Paintings from BTKDP by Bryan Espiritu, May 13th 2011,
People ask me why I came to Toronto and why I stay. I came because the Canadian Film Centre’s MediaLab gave me the opportunity. But it was a musician friend (way back in 2007) who first asked me “when was I coming to Toronto?”. My response was “Isn’t it cold there?” After a long series of fated events, I ended up driving across the border for what was supposed to be a few months. I choose Toronto over SF or staying in NYC because there was music here, there was art here, there was air here. The reason I stay here is because everywhere I look I see young people doing well.
Nowhere is perfect or free from problems that plague artistic communities (lack of funds, cliques, quality control, etc..) Yet, Twenty and thirty somethings in this city don’t spend their time fighting wars, or working mind-numbing jobs just to pay off massive student loan debt and have health insurance. These facts combined with a healthy dose of government funding for community organizations like The Remix Project create a vibrant music and art scene. A scene that has barely scratched the surface of it’s potential.
(Note to Canada’s now majority conservative government, recognize the value you have in this. Think carefully before you cut funding, raise tuition, or give to many tax breaks. I grew up in northeastern Ohio and have seen how tax breaks have destroyed another city on a lake. I lived in NYC and have seen how student loan debt de-moralizes talented creative would-be entrepreneurs.)

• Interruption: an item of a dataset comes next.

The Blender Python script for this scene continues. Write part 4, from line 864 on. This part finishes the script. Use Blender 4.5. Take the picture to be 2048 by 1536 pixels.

BTKDP shows the ability of young artists to bring 600 plus people from across the city, across ethnicities, in the name of art. Hip hop came out of the collision of cultures in the South Bronx. Yes, Toronto you are ‘so hip hop’, a new breed of hip hop that embraces inclusive diversity, that adds painting and photography to graffiti as the visual component, that expands musically to include house beats, reggae vibes,and more, that uses social media to spread the word, and that promotes the 1 love ethos. And to all the young creative persons in Toronto, don’t stop now you’re just getting started.